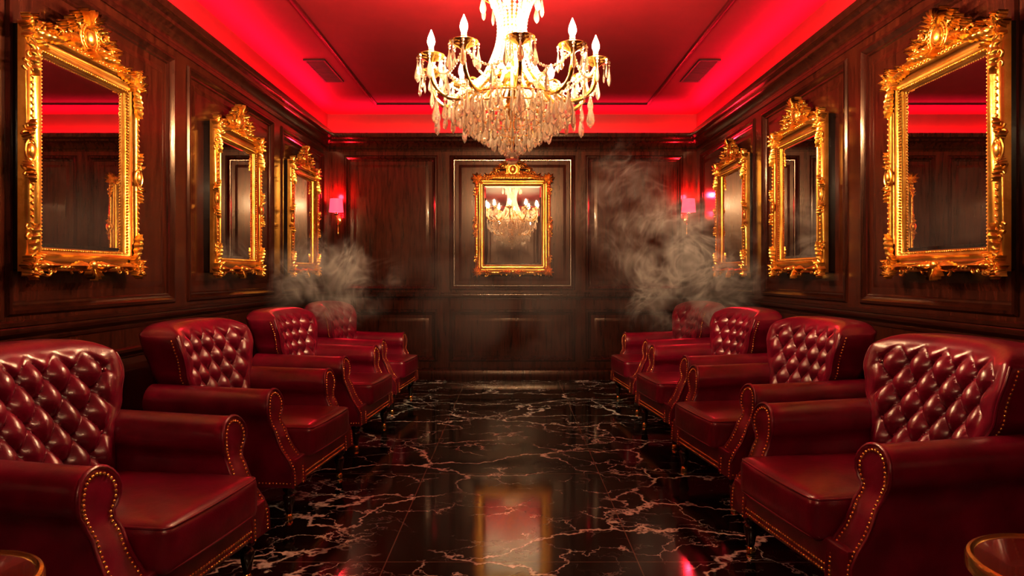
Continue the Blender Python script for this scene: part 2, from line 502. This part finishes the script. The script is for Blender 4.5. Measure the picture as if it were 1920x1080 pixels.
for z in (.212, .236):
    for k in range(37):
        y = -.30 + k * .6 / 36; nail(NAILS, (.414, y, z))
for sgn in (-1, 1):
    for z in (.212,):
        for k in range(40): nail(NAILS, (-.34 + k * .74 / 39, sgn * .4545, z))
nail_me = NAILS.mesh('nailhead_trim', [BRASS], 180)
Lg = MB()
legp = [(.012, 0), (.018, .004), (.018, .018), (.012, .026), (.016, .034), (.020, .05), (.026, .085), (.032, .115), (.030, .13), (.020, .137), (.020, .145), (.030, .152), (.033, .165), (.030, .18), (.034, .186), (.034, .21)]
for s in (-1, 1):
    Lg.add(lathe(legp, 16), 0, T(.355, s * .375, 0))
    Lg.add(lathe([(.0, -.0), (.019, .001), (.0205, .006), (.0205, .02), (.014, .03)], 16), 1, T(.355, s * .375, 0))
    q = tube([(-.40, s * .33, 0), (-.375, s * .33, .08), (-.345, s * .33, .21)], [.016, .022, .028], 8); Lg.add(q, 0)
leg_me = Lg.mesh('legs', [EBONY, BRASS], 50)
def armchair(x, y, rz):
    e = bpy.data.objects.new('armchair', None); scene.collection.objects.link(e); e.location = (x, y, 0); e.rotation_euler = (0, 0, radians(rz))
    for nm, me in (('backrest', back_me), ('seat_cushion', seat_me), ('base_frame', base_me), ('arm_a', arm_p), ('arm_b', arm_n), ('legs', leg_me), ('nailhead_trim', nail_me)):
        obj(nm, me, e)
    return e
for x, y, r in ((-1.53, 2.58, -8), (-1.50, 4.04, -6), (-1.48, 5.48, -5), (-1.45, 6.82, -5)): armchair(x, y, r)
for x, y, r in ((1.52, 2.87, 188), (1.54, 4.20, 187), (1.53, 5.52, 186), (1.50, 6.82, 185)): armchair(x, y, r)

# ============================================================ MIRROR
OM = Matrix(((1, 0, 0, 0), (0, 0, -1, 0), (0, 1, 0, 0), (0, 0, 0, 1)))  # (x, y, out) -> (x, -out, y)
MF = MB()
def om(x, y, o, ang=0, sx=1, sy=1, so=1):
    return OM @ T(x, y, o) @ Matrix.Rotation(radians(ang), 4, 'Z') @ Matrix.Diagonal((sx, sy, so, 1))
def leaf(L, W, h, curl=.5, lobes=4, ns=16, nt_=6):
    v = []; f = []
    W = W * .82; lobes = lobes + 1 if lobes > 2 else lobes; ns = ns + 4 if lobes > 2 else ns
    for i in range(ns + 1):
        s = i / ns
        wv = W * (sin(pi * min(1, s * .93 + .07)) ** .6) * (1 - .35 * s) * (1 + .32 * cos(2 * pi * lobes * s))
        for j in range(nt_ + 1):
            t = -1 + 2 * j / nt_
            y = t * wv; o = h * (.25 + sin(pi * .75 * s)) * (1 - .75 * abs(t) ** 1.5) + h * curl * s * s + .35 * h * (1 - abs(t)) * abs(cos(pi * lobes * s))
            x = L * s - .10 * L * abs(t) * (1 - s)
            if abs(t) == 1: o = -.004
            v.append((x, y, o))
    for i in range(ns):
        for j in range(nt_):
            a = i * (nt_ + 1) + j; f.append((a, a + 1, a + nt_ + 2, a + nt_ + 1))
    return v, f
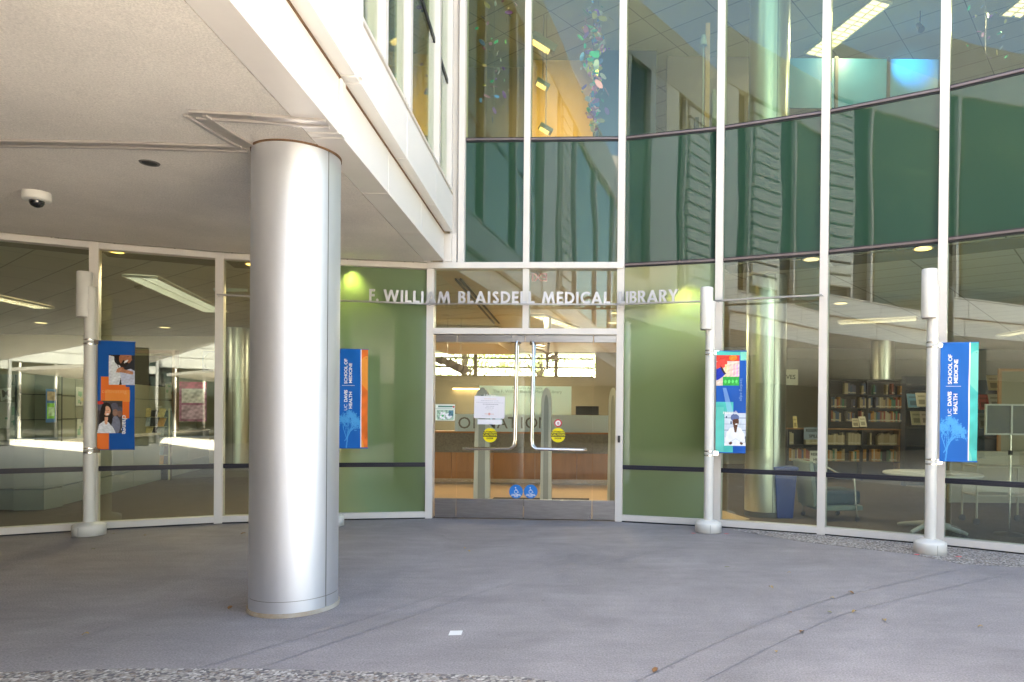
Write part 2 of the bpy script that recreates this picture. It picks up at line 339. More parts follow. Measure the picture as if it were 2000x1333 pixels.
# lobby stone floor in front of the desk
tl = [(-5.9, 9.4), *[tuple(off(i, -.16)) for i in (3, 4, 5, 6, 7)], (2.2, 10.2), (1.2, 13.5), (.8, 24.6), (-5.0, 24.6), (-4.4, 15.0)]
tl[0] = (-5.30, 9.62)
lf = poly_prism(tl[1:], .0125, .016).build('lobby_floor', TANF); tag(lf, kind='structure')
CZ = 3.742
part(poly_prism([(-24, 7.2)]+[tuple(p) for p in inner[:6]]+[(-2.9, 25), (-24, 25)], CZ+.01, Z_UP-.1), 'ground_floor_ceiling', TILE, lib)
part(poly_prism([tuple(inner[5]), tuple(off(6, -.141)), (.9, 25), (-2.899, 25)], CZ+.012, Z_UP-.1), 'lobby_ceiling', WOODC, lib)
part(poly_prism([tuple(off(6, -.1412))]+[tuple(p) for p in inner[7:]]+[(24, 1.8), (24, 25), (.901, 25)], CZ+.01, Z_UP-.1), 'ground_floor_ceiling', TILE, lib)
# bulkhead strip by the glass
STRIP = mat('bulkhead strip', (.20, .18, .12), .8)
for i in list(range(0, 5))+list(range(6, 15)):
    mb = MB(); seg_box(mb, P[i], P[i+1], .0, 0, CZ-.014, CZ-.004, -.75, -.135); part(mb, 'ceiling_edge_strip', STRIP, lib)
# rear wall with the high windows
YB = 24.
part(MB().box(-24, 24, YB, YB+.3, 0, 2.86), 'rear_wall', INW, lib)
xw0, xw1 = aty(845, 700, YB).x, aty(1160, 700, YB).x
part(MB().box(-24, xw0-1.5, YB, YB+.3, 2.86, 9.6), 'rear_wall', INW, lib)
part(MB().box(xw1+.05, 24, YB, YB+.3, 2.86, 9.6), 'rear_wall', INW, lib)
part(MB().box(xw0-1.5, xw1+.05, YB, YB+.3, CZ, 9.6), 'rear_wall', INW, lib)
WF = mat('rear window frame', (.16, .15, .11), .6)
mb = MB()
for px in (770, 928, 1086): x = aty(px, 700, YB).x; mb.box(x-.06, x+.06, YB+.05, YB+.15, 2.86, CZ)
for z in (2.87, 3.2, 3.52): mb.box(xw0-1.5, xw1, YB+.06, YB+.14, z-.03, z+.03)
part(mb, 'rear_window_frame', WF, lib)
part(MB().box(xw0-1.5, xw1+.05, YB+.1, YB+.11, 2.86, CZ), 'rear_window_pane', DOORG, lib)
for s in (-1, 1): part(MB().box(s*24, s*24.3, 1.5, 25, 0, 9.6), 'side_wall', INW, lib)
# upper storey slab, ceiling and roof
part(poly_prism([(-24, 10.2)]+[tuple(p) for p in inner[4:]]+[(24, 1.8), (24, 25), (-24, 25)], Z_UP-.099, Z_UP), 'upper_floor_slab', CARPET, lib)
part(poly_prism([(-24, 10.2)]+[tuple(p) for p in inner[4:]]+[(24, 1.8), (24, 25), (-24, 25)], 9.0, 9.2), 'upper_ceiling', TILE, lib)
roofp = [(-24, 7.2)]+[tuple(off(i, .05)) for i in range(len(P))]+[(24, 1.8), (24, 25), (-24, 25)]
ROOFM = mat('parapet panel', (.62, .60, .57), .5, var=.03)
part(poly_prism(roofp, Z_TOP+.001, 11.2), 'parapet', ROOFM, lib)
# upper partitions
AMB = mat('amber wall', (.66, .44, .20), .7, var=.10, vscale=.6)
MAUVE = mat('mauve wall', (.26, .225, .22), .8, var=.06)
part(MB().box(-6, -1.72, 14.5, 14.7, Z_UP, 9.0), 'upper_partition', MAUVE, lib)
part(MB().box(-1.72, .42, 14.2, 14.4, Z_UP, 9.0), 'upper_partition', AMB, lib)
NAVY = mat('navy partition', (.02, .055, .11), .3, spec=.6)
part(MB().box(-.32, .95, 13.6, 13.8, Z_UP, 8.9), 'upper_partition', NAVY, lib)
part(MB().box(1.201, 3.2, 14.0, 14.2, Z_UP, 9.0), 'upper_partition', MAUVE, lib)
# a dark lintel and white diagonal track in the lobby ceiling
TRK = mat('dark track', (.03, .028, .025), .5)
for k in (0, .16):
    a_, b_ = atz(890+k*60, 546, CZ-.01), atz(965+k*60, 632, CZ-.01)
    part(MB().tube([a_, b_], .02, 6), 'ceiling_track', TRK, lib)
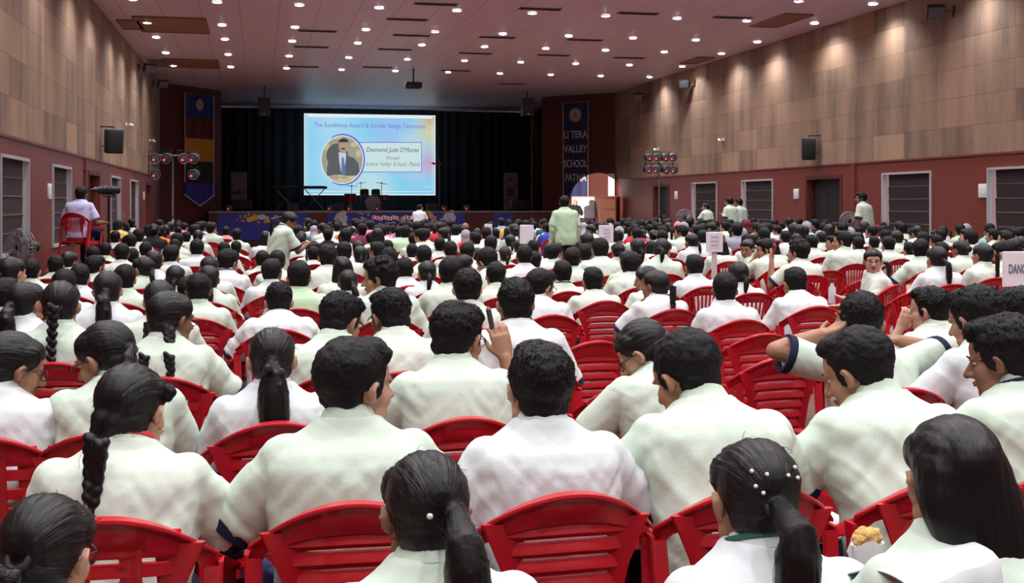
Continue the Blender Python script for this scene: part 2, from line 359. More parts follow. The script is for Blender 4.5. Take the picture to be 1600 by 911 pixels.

-*-*-

DIRECTIONS: Of all the lines in the listing above, how many include "this"? Write only the number.

WRITTEN SOLUTION: 3